Other Discussions on Language

Linguistic Madness

Here is a commentary from Terry Emmons, which I can confirm. Some years ago I visited the University of Louvain, now Flemish-speaking, the French-speaking counterpart having moved across the linguistic border. The librarian described the incredible squabbles which accompanied the division of the library. Encyclopedias were divided into two, with one university getting A-M. the other N to Z.; there were arguments as to where the dividing letter should be.

This antagonism may wreck Belgium. Having insisted that Belgium should be divided by an East-West line, the Flamands are now trying to revive "Flanders," which would include much of the Netherlands and part of southeastern England, with Antwerp as its capital. The Wallons ar protesting. Stanford should not be smug. When I came to Stanford, the librarian was van XXXXX, comparable to the Flemish vans. He was determined to block the new Hoover Library, and I was put on the committee which produced a reasonable report on a sensible division of responsibilities. I gather it was not followed. Some journal files are part in Hoover, part in Green. The university administration wanted to fire van XXXXX, but he threatened to sue, so the university gave him a professorship with few responsibilities and an obscure office. I am sure similar situations arise around the globe. 
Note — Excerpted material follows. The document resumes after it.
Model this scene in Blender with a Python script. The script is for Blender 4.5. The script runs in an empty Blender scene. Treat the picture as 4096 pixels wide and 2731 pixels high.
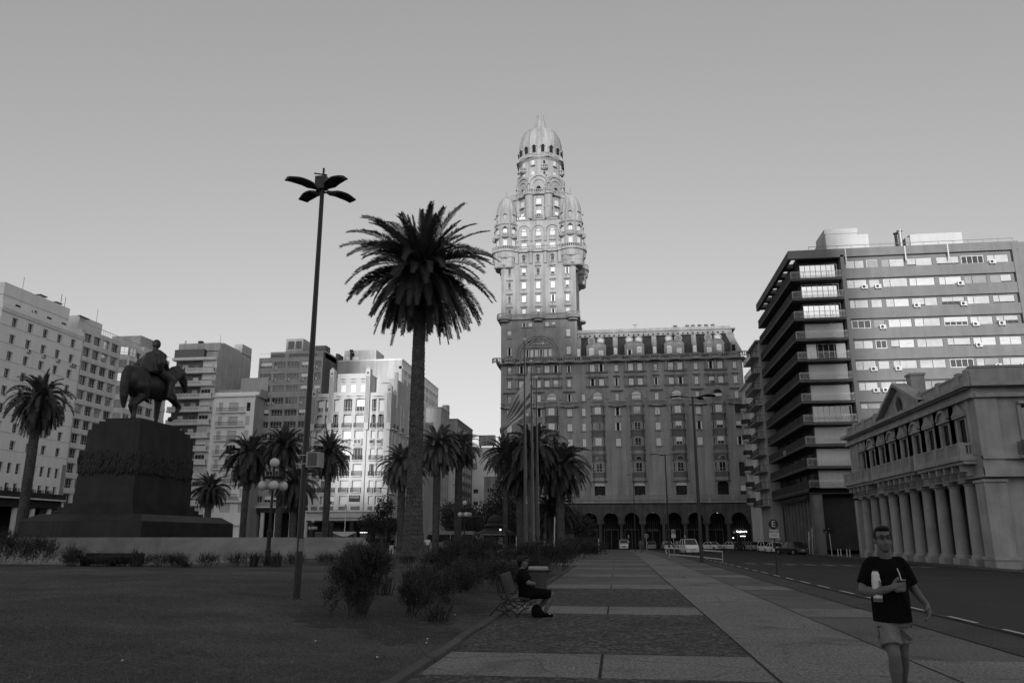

Here are Terry's comments, for which we thank him:

    Your notes on linguistic nationalism, and especially the Welsh madness (I am part Welsh myself),reminds of the Russian/Soviet linguist Marr and his wild ideas about the "Japhetic" languages I am also reminded of the story a Belgian student of mine told me about the division of the University of Louvain into two universities, one francophone, the other Wallon, which involved divvying up the university library between the two, not on the basis of language (since the Wallon library would have been awfully small) but alphabetically! The a's through j's, or what have you,in the catalog went to one library and the rest of the alphabet to the other. Believe it or not.